☆ ☆ ☆ ½
The
Lineup (1958) – D. Siegel
Crisp, police procedural (bringing a
then-current TV show to the screen) from Don Siegel (subsequently Clint
Eastwood’s favourite director). As he
would later do in his remake of The Killers (1964) and Dirty Harry (1971),
Siegel takes a special interest in the psychopathic tendencies of his
characters. Eli Wallach (in his second
film) plays the central baddie who is a contract worker for “The Man” who is
using innocent tourists as mules to bring heroin into the USA. Once they disembark, their luggage is stolen
and the stuff is extracted and given to The Man. Wallach and his partner/mentor, played by
Robert Keith, arrive in San Francisco (where the film was shot on location) to
retrieve the luggage/drugs from three passengers on a docking ship.

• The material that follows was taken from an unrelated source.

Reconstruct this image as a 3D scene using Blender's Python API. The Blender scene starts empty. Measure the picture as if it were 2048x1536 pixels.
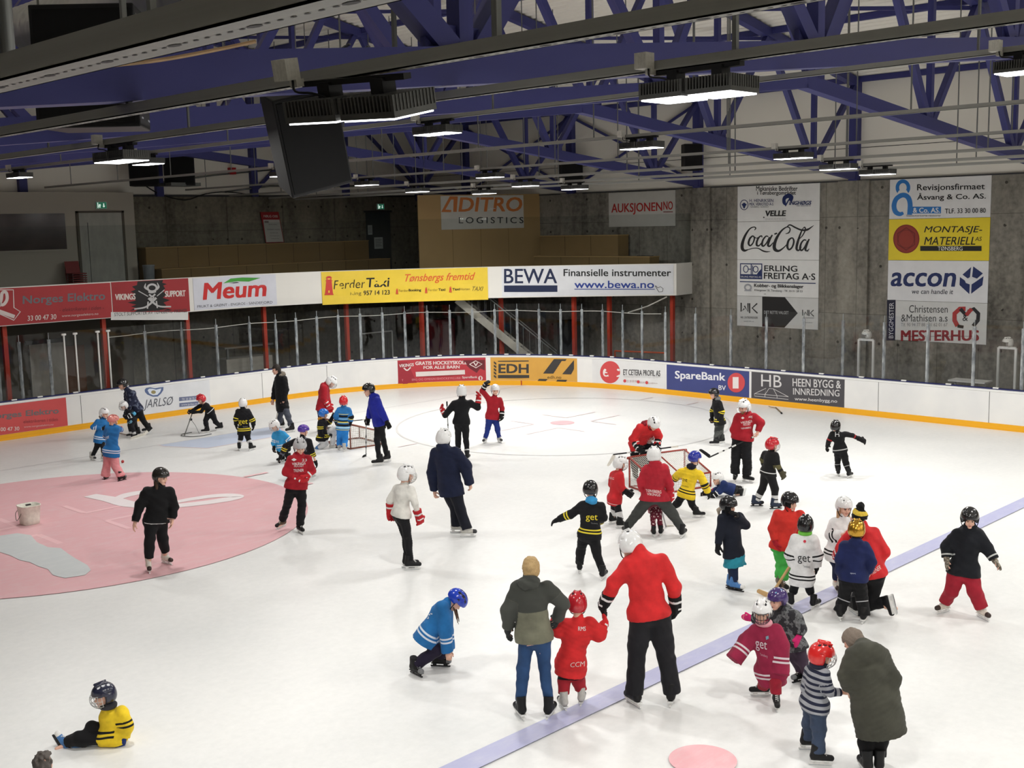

However, things don’t go too smoothly –
because Wallach’s character is a psychopath.
Because the police have been tipped off, we see them closing in on the
killers as well as what the killers are doing (in parallel). Siegel is far more interested in the killers
and the police procedural scenes play like the rote TV episodes they’re drawn
from – they are kept purposefully brief (and thus taut). So, there’s nothing particularly
extraordinary here but solid crime show fare, with a few nods to past films
noir (murder in a stream room, a person in a wheelchair gets offed, the same
aquarium that Welles shot in The Lady from Shanghai is used). San Francisco does look great.